President Hamid Karzai speaking at a press conference on Sunday morning called for “restraint and calm” saying that the Afghan government has sent its officials to the Bagram air base to investigate reports on copies of the Quran being burnt.

“Now that we have shown our sentiments and defended our
belief and religious values with the cost of our lives,
it’s time to regain and preserve calm. We should not allow
enemies to misuse it and to risk our country and our
people’s properties.

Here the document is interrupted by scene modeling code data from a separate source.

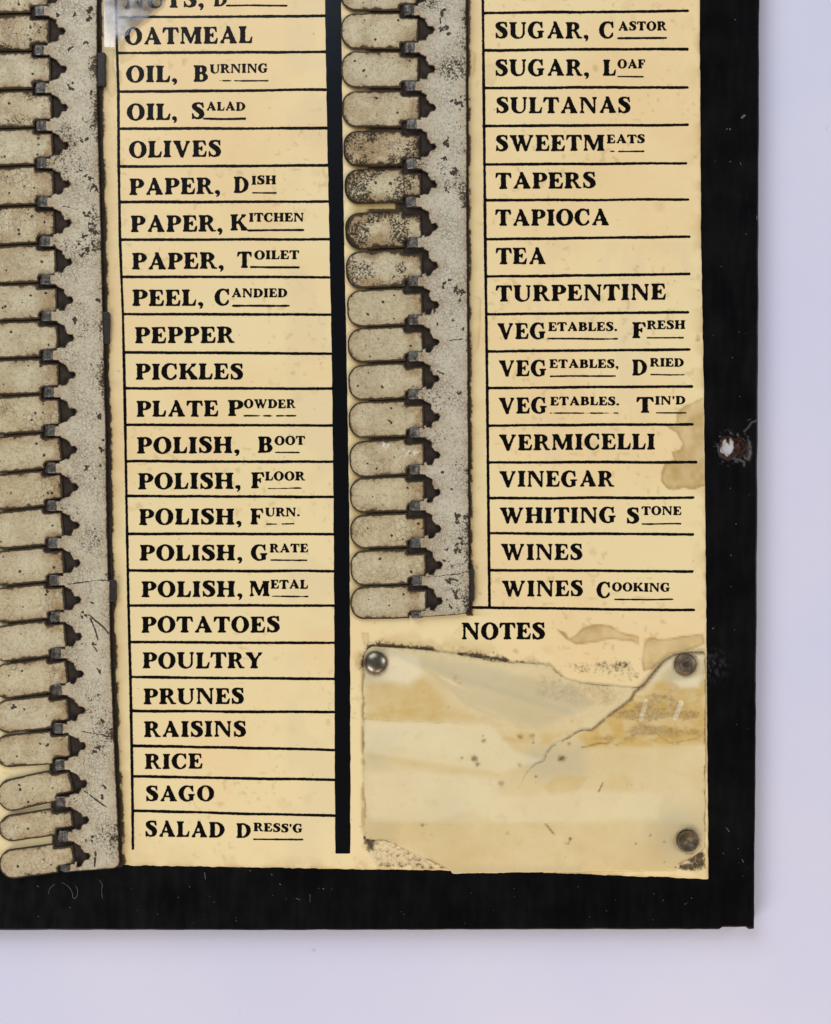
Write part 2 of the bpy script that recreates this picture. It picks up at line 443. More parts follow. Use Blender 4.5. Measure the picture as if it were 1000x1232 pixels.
# the printed card
CARD_R = [(-700, 838), (0, 842), (280, 843.5), (480, 847), (760, 850), (1057, 852.5)]
CARD_B = [(-480, 1037), (100, 1040), (150, 1041), (430, 1046), (545, 1047.5), (640, 1049), (760, 1054), (853, 1057.5)]
xs = np.concatenate([ar(-470, -15, 13), ar(-4, 440, 2), ar(441.5, 856, 1.5)])
ys = np.concatenate([ar(-660, -15, 13), ar(-4, 1030, 2), ar(1031, 1062, 1.0)])
X, Y = np.meshgrid(xs, ys)
F = np.minimum(lerp_pts(CARD_R, Y) - X + (fbm(X, Y, 9, 2, 11) - .5) * 1.1, lerp_pts(CARD_B, X) - Y + (fbm(X, Y, 8, 3, 12) - .5) * 2.2)
F = np.minimum(F, np.minimum(X + 462, Y + 652))
RAIL_R_EDGE = [(-150, 559), (0, 561.3), (250, 562), (500, 563.5), (650, 564.5), (745, 565.6)]
RAIL_L_EDGE = [(-150, 114), (0, 117), (130, 117.5), (250, 121), (500, 127), (690, 130), (697, 131), (700, 133), (760, 132.5), (900, 138), (1047, 144.5)]
STAINS = [  # outline, strength of the fill, strength of the tide line, warp
    ([(852, 476), (836, 482), (823, 488), (815, 498), (812, 512), (803, 514), (812, 522), (820, 532), (818, 540), (809, 545), (811, 553), (800, 558), (796, 568), (796, 578), (803, 586), (812, 588), (822, 585), (835, 588), (853, 584)], .74, .34, 5),
    ([(566, 354), (579, 357), (578, 392), (575, 420), (567, 432), (563, 400)], .30, .22, 3),
    ([(126, 60), (140, 60), (141, 112), (133, 118), (126, 108)], .34, .2, 5),
    ([(148, 60), (163, 66), (160, 74), (146, 78)], .30, .1, 6),
    ([(142, 80), (147, 86), (146, 100), (141, 108)], .35, .2, 3),
    ([(564, 60), (573, 62), (573, 85), (566, 103), (562, 98)], .40, .2, 3),
    ([(574, 94), (579, 98), (576, 106), (571, 104)], .35, .1, 3),
    ([(582, 80), (594, 78), (600, 92), (592, 104), (582, 100)], .22, .1, 6),
    ([(596, 76), (604, 84), (603, 96), (595, 92)], .18, .1, 6),
    ([(671, 757), (682, 760), (686, 767), (694, 763), (700, 756), (710, 751), (722, 750), (735, 752), (748, 759), (769, 765), (769, 777), (760, 772), (738, 769), (718, 774), (694, 775), (682, 768)], .60, .40, 4),
    ([(776, 775), (786, 768), (798, 767), (848, 761), (849, 775), (830, 782), (806, 787), (785, 804), (774, 806), (772, 794)], .58, .40, 5),
    ([(560, 748), (553, 752), (545, 764), (549, 776), (556, 768)], .12, .1, 6),
    ([(436, 760), (446, 762), (446, 770), (438, 776)], .35, .1, 4),
]
SPOTS = [(718, 81, 5, .55), (626, 62, 0, 0), (793, 248, 9, .34), (840, 408, 4.5, .95), (840, 404, 3, .7), (752, 10, 9, .22), (735, 22, 6, .16), (170, 126, 10, .20), (258, 203, 4, .22), (160, 66, 7, .4),
         (168, 608, 6, .5), (158, 611, 5, .35), (712, 664, 5, .28), (727, 666, 3, .4), (722, 358, 7, .25), (715, 535, 7, .2), (762, 22, 5, .2), (700, 548, 5, .18), (436, 945, 3, .6), (438, 860, 3, .4),
         (846, 905, 2.5, .7), (847, 940, 2.5, .5), (849, 1000, 3, .7), (836, 36, 3, .3), (837, 190, 3.5, .5), (578, 713, 3.5, .8), (572, 682, 4, .8), (141, 722, 6, .8), (139, 703, 4, .7), (146, 1030, 9, .8), (150, 1022, 6, .5), (135, 662, 4, .6), (138, 818, 2.5, .8), (596, 712, 2, .6), (620, 783, 4, .7), (610, 1046, 3, .3), (380, 206, 8, .16), (365, 255, 9, .14), (358, 478, 8, .16), (377, 470, 5, .2), (350, 420, 3, .3), (388, 418, 3, .3), (340, 965, 10, .16), (372, 960, 8, .14), (352, 878, 8, .12)]
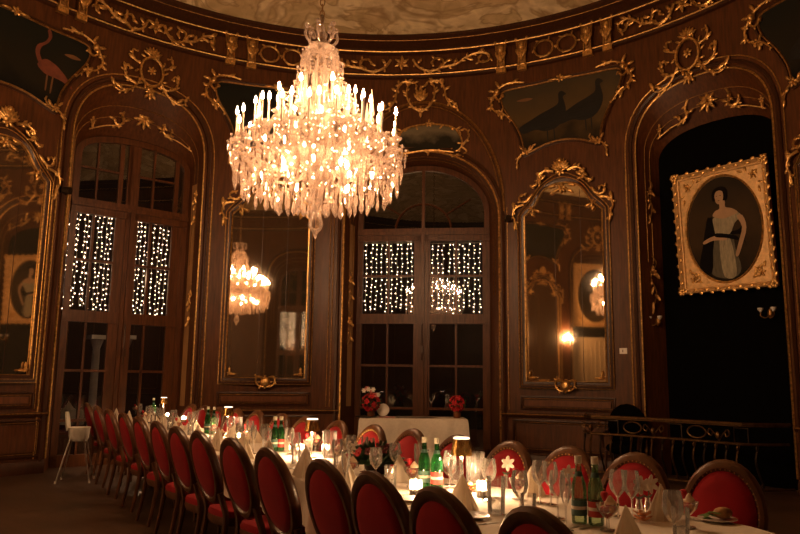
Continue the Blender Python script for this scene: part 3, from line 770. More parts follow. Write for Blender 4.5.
# ---- frieze: consoles in pairs and running scrolls between them
def console(s):
    at = W(s, 6.98, 0); r = empty('frieze_console', at); mp = wall_map(s, 0)
    mb = MB()
    w0, w1 = .105, .07
    mb.grid([[mp(-w0, 7.42, .02), mp(-w0, 7.42, .12), mp(w0, 7.42, .12), mp(w0, 7.42, .02)], [mp(-w1-.01, 7.25, .02), mp(-w1-.01, 7.25, .14), mp(w1+.01, 7.25, .14), mp(w1+.01, 7.25, .02)], [mp(-w1, 7.02, .02), mp(-w1, 7.02, .07), mp(w1, 7.02, .07), mp(w1, 7.02, .02)], [mp(-w1, 6.95, .02), mp(-w1, 6.95, .06), mp(w1, 6.95, .06), mp(w1, 6.95, .02)]])
    child(mb.build('bracket', M['gold_d']), r, at)
    mb = MB()
    for g in (-1, 1):
        scroll_on(mb, mp, [(g*.10, 7.44), (g*.085, 7.3), (g*.06, 7.15), (g*.065, 6.98)], .014, .014, .10)
        mb.ball(mp(g*.10, 7.46, .10), .03)
    leaf_on(mb, mp, 0, 7.03, PI/2, .34, .12, .04, .13); leaf_on(mb, mp, 0, 7.40, -PI/2, .18, .14, .04, .14); leaf_on(mb, mp, -.02, 7.1, 2.0, .2, .08, .03, .14); leaf_on(mb, mp, .02, 7.1, 1.1, .2, .08, .03, .14)
    mb.box((-.085, 6.88, .02), (.085, 6.97, .10), lambda x, y, z: mp(x, y, z))
    child(mb.build('gilt_acanthus', M['gold']), r, at)
    return r
cons = []
for grp, xs in (('pair of frieze consoles above the first window', ((61, 3), (80, 9))), ('pair of frieze consoles above the mirror between the windows', ((230, 50), (251, 54))),
                ('first pair of frieze consoles above the turkey painting', ((502, 57), (523, 55))), ('second pair of frieze consoles above the turkey painting', ((589, 42), (609, 36)))):
    for (x, y) in xs:
        s, _ = wall_sz(x, y); o = console(s)
        tag(o, 'gilded console bracket of the ' + grp.replace('pair of frieze consoles', 'frieze pair'), 'console bracket', grp)
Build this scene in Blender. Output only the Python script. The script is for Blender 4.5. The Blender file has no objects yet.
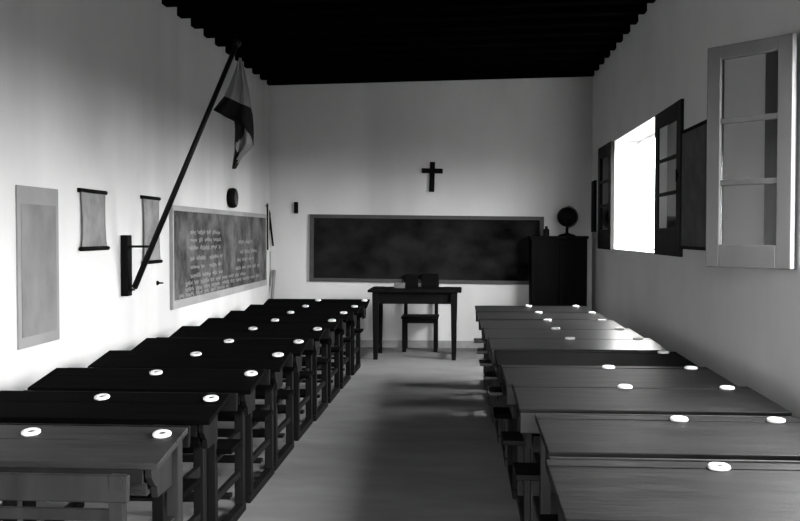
import bpy, bmesh, math, random
from mathutils import Vector, Matrix, Euler
random.seed(7)
C = bpy.context.scene.collection
sc = bpy.context.scene

# ------------------------------------------------------------------ camera
F = 930.0
EYE = 1.41
cam = bpy.data.cameras.new('camera'); cam.sensor_width = 36; cam.lens = F/800*36
co = bpy.data.objects.new('camera', cam); C.objects.link(co)
YAW = math.atan(63/F); PIT = math.atan(26.5/F)
co.location = (0, 0, EYE)
co.rotation_euler = (math.pi/2 - PIT, 0, YAW)
cam.clip_start = 0.05
sc.camera = co
ROT = co.rotation_euler.to_matrix()
def ray(px, py): return ROT @ Vector(((px-400)/F, -(py-260.5)/F, -1))
def on(axis, val, px, py):
    d = ray(px, py); o = Vector((0, 0, EYE)); t = (val-o[axis])/d[axis]
    return o + d*t
YB, XL, XR = 11.5, -2.41, 1.57       # back, left and right wall planes
YR = -1.6                            # rear wall
def L(px, py): return on(0, XL, px, py)
def R(px, py): return on(0, XR, px, py)
def B(px, py): return on(1, YB, px, py)

# ------------------------------------------------------------------ materials
def mat(name, v, rough=.8, noise=None, bump=0, spec=.5, alpha=None, v2=None, coat=0):
    """noise=(scale xyz, amount, detail)"""
    m = bpy.data.materials.new(name); m.use_nodes = True
    nt = m.node_tree; b = nt.nodes['Principled BSDF']
    b.inputs['Base Color'].default_value = (v, v, v, 1)
    b.inputs['Roughness'].default_value = rough
    b.inputs['Specular IOR Level'].default_value = spec
    b.inputs['Coat Weight'].default_value = coat
    b.inputs['Coat Roughness'].default_value = .25
    if noise:
        s, amt, det = noise
        tc = nt.nodes.new('ShaderNodeTexCoord'); mp = nt.nodes.new('ShaderNodeMapping')
        oi = nt.nodes.new('ShaderNodeObjectInfo'); cx = nt.nodes.new('ShaderNodeCombineXYZ')
        ml = nt.nodes.new('ShaderNodeMath'); ml.operation = 'MULTIPLY'; ml.inputs[1].default_value = 37
        nt.links.new(oi.outputs['Random'], ml.inputs[0])
        for k in range(3): nt.links.new(ml.outputs[0], cx.inputs[k])
        nt.links.new(tc.outputs['Object'], mp.inputs['Vector']); nt.links.new(cx.outputs[0], mp.inputs['Location'])
        mp.inputs['Scale'].default_value = s
        n = nt.nodes.new('ShaderNodeTexNoise'); n.inputs['Scale'].default_value = 1; n.inputs['Detail'].default_value = det
        n.inputs['Roughness'].default_value = .6
        nt.links.new(mp.outputs[0], n.inputs['Vector'])
        cr = nt.nodes.new('ShaderNodeValToRGB')
        lo = max(v*(1-amt), 0); hi = v*(1+amt) if v2 is None else v2
        cr.color_ramp.elements[0].position = .3; cr.color_ramp.elements[0].color = (lo, lo, lo, 1)
        cr.color_ramp.elements[1].position = .7; cr.color_ramp.elements[1].color = (hi, hi, hi, 1)
        nt.links.new(n.outputs['Fac'], cr.inputs[0]); nt.links.new(cr.outputs[0], b.inputs['Base Color'])
        if bump:
            bp = nt.nodes.new('ShaderNodeBump'); bp.inputs['Strength'].default_value = bump; bp.inputs['Distance'].default_value = .01
            nt.links.new(n.outputs['Fac'], bp.inputs['Height']); nt.links.new(bp.outputs[0], b.inputs['Normal'])
    return m
M = {}
M['plaster'] = mat('plaster', .46, .9, ((1.6, 1.6, 1.1), .05, 6), .25, .2)
M['plaster_right'] = mat('plaster_right', .58, .9, ((1.6, 1.6, 1.1), .06, 6), .25, .2)  # same plaster, base colour raised to make up for weak bounced light
M['floor'] = mat('floor_cement', .125, .8, ((1.1, 2.6, 1), .25, 8), .15, .15)
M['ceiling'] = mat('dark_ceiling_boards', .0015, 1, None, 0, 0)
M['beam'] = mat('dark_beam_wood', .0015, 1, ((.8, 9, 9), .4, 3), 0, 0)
M['desk_wood'] = mat('worn_desk_wood', .0015, .30, ((2.2, 22, 22), .7, 8), .06, .27)
M['desk_wood_brown'] = mat('scuffed_desk_wood', .0012, .55, ((3.2, 15, 15), .85, 10), .4, .06, v2=.0065)
M['desk_wood_dark'] = mat('dark_desk_wood', .001, .8, ((2.2, 26, 26), .55, 8), .25, .015)
M['desk_wood_worn'] = mat('faded_desk_wood', .013, .5, ((2.2, 26, 26), .4, 8), .25, .15)
M['frame_wood_dark'] = mat('dark_desk_frame_wood', .0035, .7, ((14, 14, 1.6), .5, 5), .2, .05)
M['frame_wood'] = mat('desk_frame_wood', .007, .6, ((14, 14, 1.6), .5, 5), .2, .15)
M['dark_wood'] = mat('dark_varnished_wood', .0025, .7, ((9, 9, 1.4), .4, 4), 0, .04)
M['ceramic'] = mat('white_ceramic', .55, .4)
M['ink'] = mat('ink', .01, .3)
M['iron'] = mat('black_iron', .004, .6, None, 0, .05)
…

I hope our people can preserve calm,”
Karzai said during a press conference broadcast live on Afghan television.

The Afghan president also said that he would be speaking to his US counterpart,  Barack Obama, in a video conference later this week and would call for an investigation into the incident so that those responsible could be held accountable.

“On behalf of the Afghanistan nation and the sentiment of Afghans, in fact world Muslims – we repeated our demand
that the American government put on trial and punish those who committed this action (Koran burning),” Karzai said.

Despite the calls for calm, protests erupted again on Sunday.

Witnesses told the Reuters news agency that thousands took to the streets in the northern provinces of Kunduz and Samangan.

“The demonstrators hurled a hand grenade at US special forces base in Imam Sahib city of Kunduz province — as a result seven US special forces were wounded,” Kunduz police spokesman Sayed Sarwar Hussaini told the AFP news agency.

The crowd at Kunduz’s provincial capital, Imam Sahib, was estimated to be as high as 2,000 according to local officials.

In neighbouring Samangan province, two protesters were wounded in a one-hour demonstration in Aybak city, provincial governor Khairullah Anosh told the  AFP, news agency.

There have so far been no reports of unrest elsehwere in the nation.

Brigadier General Carsten Jacobson, ISAF spokesperson, said the response to the protests was managed by “a police force that showed extreme skill and capability this week”.